All of the lines below are to be transcribed faithfully, with pictures excluded from the copy.

» **Data extract**
------------

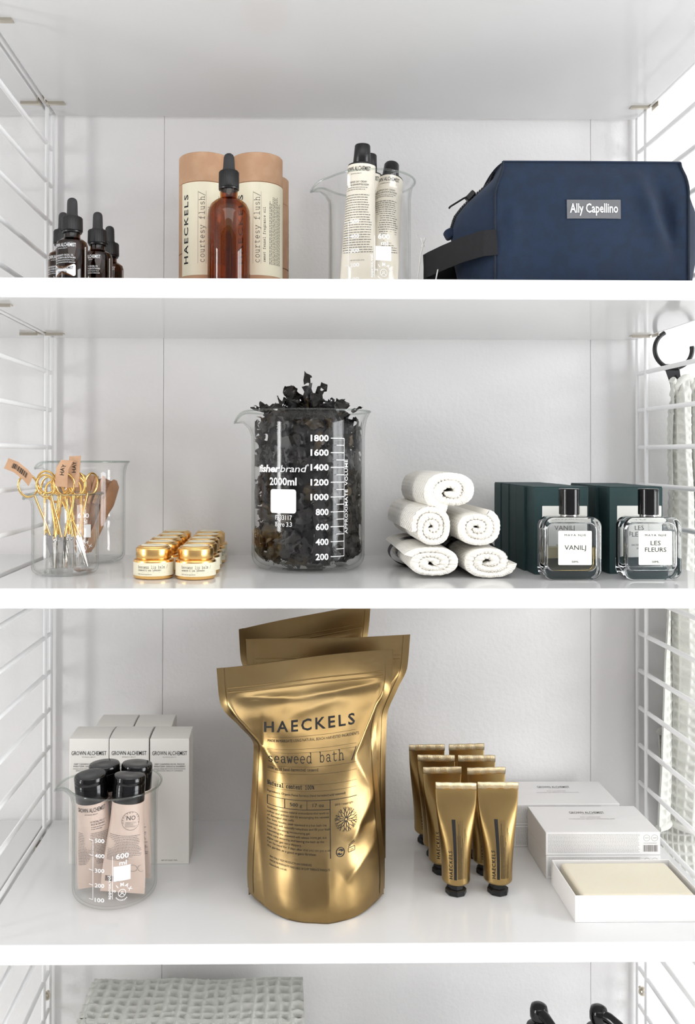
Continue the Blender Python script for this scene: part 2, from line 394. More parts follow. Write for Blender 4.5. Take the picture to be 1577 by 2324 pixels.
def compose(*ps):
    p = Print()
    for q in ps: o = len(p.v); p.v += q.v; p.f += [tuple(i+o for i in f) for f in q.f]
    return p

# ------------------------------------------------------------------ the setting
SB, SF = -.010, -.3026                       # shelf back and front
S0U, S1, S2, S3, S4 = 1.9494, 1.6753, 1.3690, 1.0195, .6745
XL, XR = -.3100, .4700                       # ladder planes
wb = thing('wall_back', (0, 0, 0), 'white papered wall behind the shelves', None); del wb['label']
wb['kind'] = 'structure'; wb['label'] = 'white papered wall behind the shelves'
seams = [-2.4, -1.85, -1.2932, -.7281, -.1631, .4094, .975, 1.54, 2.0, 2.4]
for a, b in zip(seams, seams[1:]):
    part('wallpaper_strip', boxm('wallpaper_strip', a+.0002, b-.0002, 0, .02, 0, 2.6, M['wall'], .0005, 1), wb)
part('wall_core', boxm('wall_core', -2.4, 2.4, .02, .1, 0, 2.6, M['room'], 0), wb)
struct('floor', boxm('floor', -2.4, 2.4, -3.0, .1, -.05, 0, M['floor'], 0), 'pale floor of the room')
struct('ceiling', boxm('ceiling', -2.4, 2.4, -3.0, .1, 2.6, 2.65, M['room'], 0), 'white ceiling of the room')
def addbox(g, x0, x1, y0, y1, z0, z1, mi=0):
    g.add([(x0, y0, z0), (x1, y0, z0), (x1, y1, z0), (x0, y1, z0), (x0, y0, z1), (x1, y0, z1), (x1, y1, z1), (x0, y1, z1)],
          [(0, 3, 2, 1), (4, 5, 6, 7), (0, 1, 5, 4), (1, 2, 6, 5), (2, 3, 7, 6), (3, 0, 4, 7)], mi); return g
def wall_with_window(name, fixed, lo, hi, w0, w1, z0, z1, axis, label):
    g = G()
    for a, b, c, d in ((lo, w0, 0, 2.6), (w1, hi, 0, 2.6), (w0, w1, 0, z0), (w0, w1, z1, 2.6)):
        addbox(g, fixed[0], fixed[1], a, b, c, d) if axis == 'x' else addbox(g, a, b, fixed[0], fixed[1], c, d)
    struct(name, g.mesh(name, M['room'], 0), label)
def window(name, fixed, w0, w1, z0, z1, nx, axis, label):
    g = G(); t = .035
    def bar(a, b, c, d, e=0):
        addbox(g, fixed[0]+e, fixed[1]-e, a, b, c, d) if axis == 'x' else addbox(g, a, b, fixed[0]+e, fixed[1]-e, c, d)
    bar(w0, w1, z0, z0+t); bar(w0, w1, z1-t, z1); bar(w0, w0+t, z0+t, z1-t); bar(w1-t, w1, z0+t, z1-t)
    for i in range(1, nx): x = w0+(w1-w0)*i/nx; bar(x-.018, x+.018, z0+t, z1-t, .004)
    zc = z0+(z1-z0)*.62; bar(w0+t, w1-t, zc-.016, zc+.016, .008)
    struct(name, g.mesh(name, M['frame'], 0), label)
wall_with_window('wall_right', (2.4, 2.46), -3.0, .1, -2.1, -.8, .60, 2.20, 'x', 'plain wall far to the right, with a window')
wall_with_window('wall_left', (-2.46, -2.4), -3.0, .1, -1.625, -1.175, .60, 2.20, 'x', 'plain wall far to the left, with a window')
struct('wall_front', boxm('wall_front', -2.4, 2.4, -3.06, -3.0, 0, 2.6, M['farwall'], 0), 'grey wall opposite the shelves')
window('window_1', (2.31, 2.35), -2.1, -.8, .60, 2.20, 2, 'x', 'white window frame with bars, right')
window('window_2', (-2.35, -2.31), -1.625, -1.175, .60, 2.20, 1, 'x', 'white window frame with bars, left')

# ladders
def ladder(x, dz, sgn, label):
    t = thing('wire_ladder', (x, 0, 0), label, 'shelf ladder', 'wire ladders')
    z0, z1 = .08, 2.06
    for y in (-.0065, -.0345, -.280, -.308): part('upright', sweep('upright', [(0, y, z0), (0, y, z1)], .0026, M['wire'], 12), t)
    rm = sweep('rung', [(0, -.3045, 0), (0, -.011, 0)], .0030, M['wire'], 12)
    for k in range(-3, 37):
        z = 1.905-.04931*k+dz
        if z0+.01 < z < z1-.01: part('rung', rm, t, (-sgn*.0012, 0, z))
    for z in (.797+dz,):
        bm_ = part('wall_bolt', lathe('wall_bolt', [(0, .0135), (.0030, .0133), (.0042, .012), (.0042, .010), (.0060, .0098), (.0060, .0085), (.0022, .0084), (.0022, 0), (0, 0)], M['nickel'], 12), t, (0, -.0065-.0075, z), (PI/2, 0, 0), 'nickel wall bolt')
    return t
ladder(XL, 0, 1, 'white wire ladder panel on the left, between the two shelf bays')
ladder(XR, .0013, -1, 'white wire ladder panel on the right, beside the hanging towel')
# shelves
def shelf(x0, x1, zt, label, deep=0):
    o = part('shelf', boxm('shelf', x0, x1, SF-deep, SB, zt-.02, zt, M['shelf'], .0012, 3)); return tag(o, label, 'shelf', 'white lacquered shelves')
MX0, MX1 = XL+.0055, XR-.0050
shelf(MX0, MX1, S0U+.02, 'topmost white shelf, seen from below at the top of the picture', .02)
shelf(MX0, MX1, S1, 'white shelf carrying the blue wash bag and the cardboard tubes')
shelf(MX0, MX1, S2, 'white shelf carrying the seaweed beaker and the rolled towels')
shelf(MX0, MX1, S3, 'white shelf carrying the gold pouches and the soap boxes')
shelf(MX0, MX1, S4, 'lowest white shelf, under the folded waffle towel and pump bottles')
NX0, NX1 = XL-.78, XL-.0055
shelf(NX0, NX1, S0U+.02, 'topmost white shelf of the neighbouring bay left of the ladder', .02)
shelf(NX0, NX1, S1, 'neighbouring white shelf left of the ladder, level with the blue bag shelf')
shelf(NX0, NX1, S2, 'neighbouring white shelf left of the ladder, level with the seaweed beaker shelf')
shelf(NX0, NX1, S3, 'neighbouring white shelf left of the ladder, level with the gold pouch shelf')
# brackets: saddle clipped on the rung, a wing under each shelf
def bracket(loc, wings, label):
    t = thing('shelf_bracket', loc, label, 'bracket', 'nickel shelf brackets')
    g = G()
    addbox(g, -.0052, .0052, -.010, .010, .0035, .0050)
    for s in (-1, 1): addbox(g, s*.0047-.0006, s*.0047+.0006, -.010, .010, -.004, .0045)
    part('saddle', g.mesh('saddle', M['nickel'], 0), t)
    for s in wings:
        g = G(); a, b = sorted((s*.0047, s*.0275))
        addbox(g, a, b, -.006, .004, -.0042, -.0030); addbox(g, a, b, -.006, -.0048, -.0064, -.0042)
        part('wing', g.mesh('wing', M['nickel'], 0), t)
    return t
for nm, zu in (('topmost', S0U), ('blue bag', S1-.02), ('seaweed beaker', S2-.02), ('gold pouch', S3-.02)):
    for x, w, sd in ((XL, (-1, 1), 'left'), (XR, (-1,) if True else (), 'right')):
        for y, fb in ((-.052, 'back'), (-.262, 'front')):
            bracket((x, y, zu+.0030), w, f'small nickel bracket under the {nm} shelf, {sd} {fb} corner')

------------

» **The reply**
Continue the Blender Python script for this scene: part 2, from line 394. More parts follow. Write for Blender 4.5. Take the picture to be 1577 by 2324 pixels.
def compose(*ps):
    p = Print()
    for q in ps: o = len(p.v); p.v += q.v; p.f += [tuple(i+o for i in f) for f in q.f]
    return p

# ------------------------------------------------------------------ the setting
SB, SF = -.010, -.3026                       # shelf back and front
S0U, S1, S2, S3, S4 = 1.9494, 1.6753, 1.3690, 1.0195, .6745
XL, XR = -.3100, .4700                       # ladder planes
wb = thing('wall_back', (0, 0, 0), 'white papered wall behind the shelves', None); del wb['label']
wb['kind'] = 'structure'; wb['label'] = 'white papered wall behind the shelves'
seams = [-2.4, -1.85, -1.2932, -.7281, -.1631, .4094, .975, 1.54, 2.0, 2.4]
for a, b in zip(seams, seams[1:]):
    part('wallpaper_strip', boxm('wallpaper_strip', a+.0002, b-.0002, 0, .02, 0, 2.6, M['wall'], .0005, 1), wb)
part('wall_core', boxm('wall_core', -2.4, 2.4, .02, .1, 0, 2.6, M['room'], 0), wb)
struct('floor', boxm('floor', -2.4, 2.4, -3.0, .1, -.05, 0, M['floor'], 0), 'pale floor of the room')
struct('ceiling', boxm('ceiling', -2.4, 2.4, -3.0, .1, 2.6, 2.65, M['room'], 0), 'white ceiling of the room')
def addbox(g, x0, x1, y0, y1, z0, z1, mi=0):
    g.add([(x0, y0, z0), (x1, y0, z0), (x1, y1, z0), (x0, y1, z0), (x0, y0, z1), (x1, y0, z1), (x1, y1, z1), (x0, y1, z1)],
          [(0, 3, 2, 1), (4, 5, 6, 7), (0, 1, 5, 4), (1, 2, 6, 5), (2, 3, 7, 6), (3, 0, 4, 7)], mi); return g
def wall_with_window(name, fixed, lo, hi, w0, w1, z0, z1, axis, label):
    g = G()
    for a, b, c, d in ((lo, w0, 0, 2.6), (w1, hi, 0, 2.6), (w0, w1, 0, z0), (w0, w1, z1, 2.6)):
        addbox(g, fixed[0], fixed[1], a, b, c, d) if axis == 'x' else addbox(g, a, b, fixed[0], fixed[1], c, d)
    struct(name, g.mesh(name, M['room'], 0), label)
def window(name, fixed, w0, w1, z0, z1, nx, axis, label):
    g = G(); t = .035
    def bar(a, b, c, d, e=0):
        addbox(g, fixed[0]+e, fixed[1]-e, a, b, c, d) if axis == 'x' else addbox(g, a, b, fixed[0]+e, fixed[1]-e, c, d)
    bar(w0, w1, z0, z0+t); bar(w0, w1, z1-t, z1); bar(w0, w0+t, z0+t, z1-t); bar(w1-t, w1, z0+t, z1-t)
    for i in range(1, nx): x = w0+(w1-w0)*i/nx; bar(x-.018, x+.018, z0+t, z1-t, .004)
    zc = z0+(z1-z0)*.62; bar(w0+t, w1-t, zc-.016, zc+.016, .008)
    struct(name, g.mesh(name, M['frame'], 0), label)
wall_with_window('wall_right', (2.4, 2.46), -3.0, .1, -2.1, -.8, .60, 2.20, 'x', 'plain wall far to the right, with a window')
wall_with_window('wall_left', (-2.46, -2.4), -3.0, .1, -1.625, -1.175, .60, 2.20, 'x', 'plain wall far to the left, with a window')
struct('wall_front', boxm('wall_front', -2.4, 2.4, -3.06, -3.0, 0, 2.6, M['farwall'], 0), 'grey wall opposite the shelves')
window('window_1', (2.31, 2.35), -2.1, -.8, .60, 2.20, 2, 'x', 'white window frame with bars, right')
window('window_2', (-2.35, -2.31), -1.625, -1.175, .60, 2.20, 1, 'x', 'white window frame with bars, left')

# ladders
def ladder(x, dz, sgn, label):
    t = thing('wire_ladder', (x, 0, 0), label, 'shelf ladder', 'wire ladders')
    z0, z1 = .08, 2.06
    for y in (-.0065, -.0345, -.280, -.308): part('upright', sweep('upright', [(0, y, z0), (0, y, z1)], .0026, M['wire'], 12), t)
    rm = sweep('rung', [(0, -.3045, 0), (0, -.011, 0)], .0030, M['wire'], 12)
    for k in range(-3, 37):
        z = 1.905-.04931*k+dz
        if z0+.01 < z < z1-.01: part('rung', rm, t, (-sgn*.0012, 0, z))
    for z in (.797+dz,):
        bm_ = part('wall_bolt', lathe('wall_bolt', [(0, .0135), (.0030, .0133), (.0042, .012), (.0042, .010), (.0060, .0098), (.0060, .0085), (.0022, .0084), (.0022, 0), (0, 0)], M['nickel'], 12), t, (0, -.0065-.0075, z), (PI/2, 0, 0), 'nickel wall bolt')
    return t
ladder(XL, 0, 1, 'white wire ladder panel on the left, between the two shelf bays')
ladder(XR, .0013, -1, 'white wire ladder panel on the right, beside the hanging towel')
# shelves
def shelf(x0, x1, zt, label, deep=0):
    o = part('shelf', boxm('shelf', x0, x1, SF-deep, SB, zt-.02, zt, M['shelf'], .0012, 3)); return tag(o, label, 'shelf', 'white lacquered shelves')
MX0, MX1 = XL+.0055, XR-.0050
shelf(MX0, MX1, S0U+.02, 'topmost white shelf, seen from below at the top of the picture', .02)
shelf(MX0, MX1, S1, 'white shelf carrying the blue wash bag and the cardboard tubes')
shelf(MX0, MX1, S2, 'white shelf carrying the seaweed beaker and the rolled towels')
shelf(MX0, MX1, S3, 'white shelf carrying the gold pouches and the soap boxes')
shelf(MX0, MX1, S4, 'lowest white shelf, under the folded waffle towel and pump bottles')
NX0, NX1 = XL-.78, XL-.0055
shelf(NX0, NX1, S0U+.02, 'topmost white shelf of the neighbouring bay left of the ladder', .02)
shelf(NX0, NX1, S1, 'neighbouring white shelf left of the ladder, level with the blue bag shelf')
shelf(NX0, NX1, S2, 'neighbouring white shelf left of the ladder, level with the seaweed beaker shelf')
shelf(NX0, NX1, S3, 'neighbouring white shelf left of the ladder, level with the gold pouch shelf')
# brackets: saddle clipped on the rung, a wing under each shelf
def bracket(loc, wings, label):
    t = thing('shelf_bracket', loc, label, 'bracket', 'nickel shelf brackets')
    g = G()
    addbox(g, -.0052, .0052, -.010, .010, .0035, .0050)
    for s in (-1, 1): addbox(g, s*.0047-.0006, s*.0047+.0006, -.010, .010, -.004, .0045)
    part('saddle', g.mesh('saddle', M['nickel'], 0), t)
    for s in wings:
        g = G(); a, b = sorted((s*.0047, s*.0275))
        addbox(g, a, b, -.006, .004, -.0042, -.0030); addbox(g, a, b, -.006, -.0048, -.0064, -.0042)
        part('wing', g.mesh('wing', M['nickel'], 0), t)
    return t
for nm, zu in (('topmost', S0U), ('blue bag', S1-.02), ('seaweed beaker', S2-.02), ('gold pouch', S3-.02)):
    for x, w, sd in ((XL, (-1, 1), 'left'), (XR, (-1,) if True else (), 'right')):
        for y, fb in ((-.052, 'back'), (-.262, 'front')):
            bracket((x, y, zu+.0030), w, f'small nickel bracket under the {nm} shelf, {sd} {fb} corner')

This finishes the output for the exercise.